A estrutura da parte antiga da cidade lembra, em muitos aspectos, as classicos comunas medievais. Vagando pelas ruas da pequena vila pode-se observar a porta gótica que pé a porta da entrada antiga e a torre pentagonal da Fortaleza, que é parte de um castelo do qual permanecem hoje  apenas as ruinas..
                                                           
Na entrada da cidade passamos pela Igreja de São Francisco, local onde ele teria recebido o milagre do perdão de seus pecados. Depois de comprar alguns souvenirs numa lojinha, descemos para o Ostelo Francescano, nosso local de pouso desta noite.
                                                                    


O Ostelo Francescano, de propriedade de Feliciano, simpático hospedeiro que nos facilitou sobremaneira, pois também é dele o restaurante onde fomos jantar, é uma casa restaurada nos moldes antigos e tem bom conforto.

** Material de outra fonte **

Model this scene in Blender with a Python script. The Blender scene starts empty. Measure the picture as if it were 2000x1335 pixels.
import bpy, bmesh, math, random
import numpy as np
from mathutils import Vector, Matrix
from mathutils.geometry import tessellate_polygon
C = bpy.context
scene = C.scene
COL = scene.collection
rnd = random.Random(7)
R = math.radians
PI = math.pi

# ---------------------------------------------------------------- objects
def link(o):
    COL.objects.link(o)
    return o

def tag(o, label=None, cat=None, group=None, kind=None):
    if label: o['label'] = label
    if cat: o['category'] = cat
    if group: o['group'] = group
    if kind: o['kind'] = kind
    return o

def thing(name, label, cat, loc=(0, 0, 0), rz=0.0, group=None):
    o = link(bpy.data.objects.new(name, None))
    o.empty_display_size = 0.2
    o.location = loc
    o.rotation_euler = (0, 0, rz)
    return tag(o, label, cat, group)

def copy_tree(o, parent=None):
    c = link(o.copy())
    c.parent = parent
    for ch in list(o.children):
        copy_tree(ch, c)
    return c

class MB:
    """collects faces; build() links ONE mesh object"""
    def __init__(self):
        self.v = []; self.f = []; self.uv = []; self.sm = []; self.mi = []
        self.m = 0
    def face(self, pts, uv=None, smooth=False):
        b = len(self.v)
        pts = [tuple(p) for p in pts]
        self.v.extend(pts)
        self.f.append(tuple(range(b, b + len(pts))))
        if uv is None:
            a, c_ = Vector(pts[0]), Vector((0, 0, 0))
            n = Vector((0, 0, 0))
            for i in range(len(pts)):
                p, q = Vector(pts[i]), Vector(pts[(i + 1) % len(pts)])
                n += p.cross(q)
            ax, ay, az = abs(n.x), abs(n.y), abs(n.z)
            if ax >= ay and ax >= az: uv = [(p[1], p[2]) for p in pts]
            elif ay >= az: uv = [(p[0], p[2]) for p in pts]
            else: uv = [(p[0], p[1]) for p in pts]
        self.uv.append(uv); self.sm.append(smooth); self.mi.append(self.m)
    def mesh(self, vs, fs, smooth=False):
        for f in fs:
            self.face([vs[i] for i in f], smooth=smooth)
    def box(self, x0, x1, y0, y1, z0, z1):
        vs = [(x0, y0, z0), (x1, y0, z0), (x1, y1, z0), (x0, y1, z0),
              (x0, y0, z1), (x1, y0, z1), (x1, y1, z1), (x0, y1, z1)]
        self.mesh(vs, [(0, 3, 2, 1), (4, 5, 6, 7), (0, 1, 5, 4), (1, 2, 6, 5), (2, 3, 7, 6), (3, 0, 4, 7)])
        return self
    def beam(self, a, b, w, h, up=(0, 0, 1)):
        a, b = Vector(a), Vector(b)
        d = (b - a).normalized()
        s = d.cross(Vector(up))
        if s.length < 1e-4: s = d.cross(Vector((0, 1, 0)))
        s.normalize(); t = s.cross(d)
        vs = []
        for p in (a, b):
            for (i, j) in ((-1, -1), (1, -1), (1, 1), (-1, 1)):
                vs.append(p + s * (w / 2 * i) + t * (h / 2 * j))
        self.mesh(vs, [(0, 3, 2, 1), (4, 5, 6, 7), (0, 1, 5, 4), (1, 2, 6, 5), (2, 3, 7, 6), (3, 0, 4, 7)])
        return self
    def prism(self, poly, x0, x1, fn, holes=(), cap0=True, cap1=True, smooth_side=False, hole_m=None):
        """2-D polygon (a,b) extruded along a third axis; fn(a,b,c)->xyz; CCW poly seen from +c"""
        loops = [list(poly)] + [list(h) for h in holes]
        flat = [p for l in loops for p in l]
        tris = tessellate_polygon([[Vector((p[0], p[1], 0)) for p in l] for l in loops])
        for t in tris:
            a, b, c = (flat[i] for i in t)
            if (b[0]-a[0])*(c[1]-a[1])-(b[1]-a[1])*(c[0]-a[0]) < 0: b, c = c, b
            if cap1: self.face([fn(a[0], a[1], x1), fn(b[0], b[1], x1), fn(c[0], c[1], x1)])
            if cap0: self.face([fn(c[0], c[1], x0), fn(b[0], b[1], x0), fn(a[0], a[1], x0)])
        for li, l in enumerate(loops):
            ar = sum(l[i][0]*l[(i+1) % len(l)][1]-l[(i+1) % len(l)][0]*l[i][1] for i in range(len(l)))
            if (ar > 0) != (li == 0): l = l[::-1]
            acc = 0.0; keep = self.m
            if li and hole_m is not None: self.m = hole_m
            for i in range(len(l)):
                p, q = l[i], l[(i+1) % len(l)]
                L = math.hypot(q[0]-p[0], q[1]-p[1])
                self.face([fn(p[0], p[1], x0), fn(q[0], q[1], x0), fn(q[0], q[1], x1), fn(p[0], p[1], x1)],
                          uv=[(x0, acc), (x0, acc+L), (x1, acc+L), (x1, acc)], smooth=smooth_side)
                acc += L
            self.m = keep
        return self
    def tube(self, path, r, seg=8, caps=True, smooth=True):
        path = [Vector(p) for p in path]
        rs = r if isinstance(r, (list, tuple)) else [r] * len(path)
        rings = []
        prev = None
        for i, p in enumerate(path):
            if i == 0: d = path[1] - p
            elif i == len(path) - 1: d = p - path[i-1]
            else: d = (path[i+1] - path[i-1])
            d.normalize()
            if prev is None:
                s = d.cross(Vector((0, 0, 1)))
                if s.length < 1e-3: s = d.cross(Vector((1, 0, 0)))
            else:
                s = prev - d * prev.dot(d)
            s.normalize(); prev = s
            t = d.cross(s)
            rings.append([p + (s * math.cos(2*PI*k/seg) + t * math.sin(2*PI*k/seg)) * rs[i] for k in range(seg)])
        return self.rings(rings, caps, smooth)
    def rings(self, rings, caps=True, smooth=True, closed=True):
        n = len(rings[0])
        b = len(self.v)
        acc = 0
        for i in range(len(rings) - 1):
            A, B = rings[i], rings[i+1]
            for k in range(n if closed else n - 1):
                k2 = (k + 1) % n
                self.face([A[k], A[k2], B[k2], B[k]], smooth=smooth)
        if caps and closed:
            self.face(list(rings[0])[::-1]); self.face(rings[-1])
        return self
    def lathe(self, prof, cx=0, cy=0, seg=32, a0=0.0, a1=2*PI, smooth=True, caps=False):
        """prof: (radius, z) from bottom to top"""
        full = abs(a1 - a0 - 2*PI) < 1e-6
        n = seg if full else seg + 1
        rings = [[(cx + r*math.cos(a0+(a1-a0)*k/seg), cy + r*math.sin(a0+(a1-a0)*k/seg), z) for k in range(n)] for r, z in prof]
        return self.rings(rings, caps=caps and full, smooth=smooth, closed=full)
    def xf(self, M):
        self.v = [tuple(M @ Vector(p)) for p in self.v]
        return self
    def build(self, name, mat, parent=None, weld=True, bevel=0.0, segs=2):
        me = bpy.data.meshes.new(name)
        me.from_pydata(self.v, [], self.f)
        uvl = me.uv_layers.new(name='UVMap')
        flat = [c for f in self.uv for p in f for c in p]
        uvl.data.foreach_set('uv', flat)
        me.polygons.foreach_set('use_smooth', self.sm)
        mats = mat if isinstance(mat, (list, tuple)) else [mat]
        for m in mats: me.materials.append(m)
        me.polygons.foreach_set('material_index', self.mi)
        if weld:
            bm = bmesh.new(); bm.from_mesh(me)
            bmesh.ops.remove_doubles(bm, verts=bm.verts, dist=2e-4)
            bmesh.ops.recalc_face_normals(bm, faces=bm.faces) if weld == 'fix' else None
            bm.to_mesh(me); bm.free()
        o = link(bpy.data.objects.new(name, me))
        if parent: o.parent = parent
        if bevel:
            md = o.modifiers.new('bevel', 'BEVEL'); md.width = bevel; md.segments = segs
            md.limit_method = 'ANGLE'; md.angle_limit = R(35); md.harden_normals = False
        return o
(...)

Enquanto não dava a hora do jantar, eu  e o amigo Pedro Tamarossi, nos dirigimos ao seu bar "Locanda Francescana e Ristorante" para tomarmos uma birra a la spina  e prosearmos sobre as diversas situações com as quais nos deparamos nessa viagem.

Ao lado do restaurante,  um movimentado bar onde um conglomerado de italianos jogava baralho e inevitavelmente, falavam em voz alta.Parecia um jogo de truco lá em Minas.




Em dado momento, após administrar os problemas do Ostelo, Feliciano esteve sentado à mesa conosco, contando um pouco dos seus afazeres diários. Soubemos um pouco da história do Ostelo e de Poggio. 

Serviu-nos graciosamente uns petiscos característicos como presciotto e formaggio, ambos da melhor qualidade. A foto onde eu e Pedro aparecemos em seu bar é de sua autoria.

A Itália vista de cima é bela! ou melhor, belíssima! Os vales, planícies  e encostas, carregados de olivais e vinhedos, são parte constante desse nosso trajeto.


Voltamos ao Ostelo para o banho e mais tarde retornamos para o jantar, servido magistralmente pelo Feliciano e equipe.
Seu restaurante internamente é repleto de produtos cárneos defumados, vinhos, queijos e outras iguarias adequadas ao ideal acompanhamento de vinhos e cervejas
     





Terminado o jantar, voltamos ao Ostelo. Noite clara e leve frio permitiram  um sono razoável. Quem esteve cansado como eu não se abalou com uns tantos roncos dos colegas.

Esse foi seguramente um dos mais belos dias do caminho!